## begin SOURCE MATERIAL

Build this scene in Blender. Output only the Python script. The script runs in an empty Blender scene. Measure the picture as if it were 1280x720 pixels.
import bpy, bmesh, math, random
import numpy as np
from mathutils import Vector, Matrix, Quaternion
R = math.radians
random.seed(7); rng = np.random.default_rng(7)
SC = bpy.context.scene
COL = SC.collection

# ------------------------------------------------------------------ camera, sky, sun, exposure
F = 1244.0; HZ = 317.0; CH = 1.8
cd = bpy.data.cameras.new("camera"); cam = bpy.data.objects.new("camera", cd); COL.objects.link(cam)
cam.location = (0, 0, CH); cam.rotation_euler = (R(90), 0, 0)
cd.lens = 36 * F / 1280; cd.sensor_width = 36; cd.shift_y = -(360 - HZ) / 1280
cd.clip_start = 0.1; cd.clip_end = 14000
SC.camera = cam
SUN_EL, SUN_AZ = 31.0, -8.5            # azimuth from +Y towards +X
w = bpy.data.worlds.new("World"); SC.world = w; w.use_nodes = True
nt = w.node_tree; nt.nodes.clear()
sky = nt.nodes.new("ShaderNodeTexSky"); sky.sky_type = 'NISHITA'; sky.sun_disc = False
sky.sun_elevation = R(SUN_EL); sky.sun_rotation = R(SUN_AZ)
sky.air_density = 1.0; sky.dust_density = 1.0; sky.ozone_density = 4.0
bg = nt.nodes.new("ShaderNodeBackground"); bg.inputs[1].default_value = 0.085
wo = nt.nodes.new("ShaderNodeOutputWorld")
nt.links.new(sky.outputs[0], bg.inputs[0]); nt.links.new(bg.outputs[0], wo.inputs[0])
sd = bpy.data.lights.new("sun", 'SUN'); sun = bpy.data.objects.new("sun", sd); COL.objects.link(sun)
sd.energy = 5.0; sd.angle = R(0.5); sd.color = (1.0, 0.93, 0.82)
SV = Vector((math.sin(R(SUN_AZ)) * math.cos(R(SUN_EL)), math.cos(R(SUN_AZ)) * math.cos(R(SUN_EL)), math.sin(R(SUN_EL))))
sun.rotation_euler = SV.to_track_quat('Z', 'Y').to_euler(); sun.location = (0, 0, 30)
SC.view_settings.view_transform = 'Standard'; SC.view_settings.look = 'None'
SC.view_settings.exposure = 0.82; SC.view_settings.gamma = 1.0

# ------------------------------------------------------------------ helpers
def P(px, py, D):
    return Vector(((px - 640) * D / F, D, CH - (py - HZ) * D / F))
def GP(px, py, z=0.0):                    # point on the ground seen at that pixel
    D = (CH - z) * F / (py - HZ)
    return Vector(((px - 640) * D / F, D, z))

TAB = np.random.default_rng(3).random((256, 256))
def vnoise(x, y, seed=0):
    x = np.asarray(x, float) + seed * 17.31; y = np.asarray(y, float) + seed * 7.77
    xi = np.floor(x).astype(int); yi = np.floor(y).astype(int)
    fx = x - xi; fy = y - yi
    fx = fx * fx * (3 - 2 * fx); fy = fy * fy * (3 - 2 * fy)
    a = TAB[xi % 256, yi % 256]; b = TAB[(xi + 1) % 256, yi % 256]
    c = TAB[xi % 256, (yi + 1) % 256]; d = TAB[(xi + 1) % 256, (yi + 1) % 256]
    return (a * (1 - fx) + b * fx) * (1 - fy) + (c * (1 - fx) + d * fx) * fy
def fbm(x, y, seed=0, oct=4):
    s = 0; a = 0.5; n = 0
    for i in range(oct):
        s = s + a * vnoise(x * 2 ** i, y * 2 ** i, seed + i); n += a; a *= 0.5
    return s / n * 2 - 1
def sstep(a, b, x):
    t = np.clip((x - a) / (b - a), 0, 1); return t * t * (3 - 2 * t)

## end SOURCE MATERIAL

• _OBJECTIVE_: Reproduce verbatim only this range: the first line of the material through the line that contains "COL = SC.collection", inclusive.

• _WRITTEN RESPONSE_:
Build this scene in Blender. Output only the Python script. The script runs in an empty Blender scene. Measure the picture as if it were 1280x720 pixels.
import bpy, bmesh, math, random
import numpy as np
from mathutils import Vector, Matrix, Quaternion
R = math.radians
random.seed(7); rng = np.random.default_rng(7)
SC = bpy.context.scene
COL = SC.collection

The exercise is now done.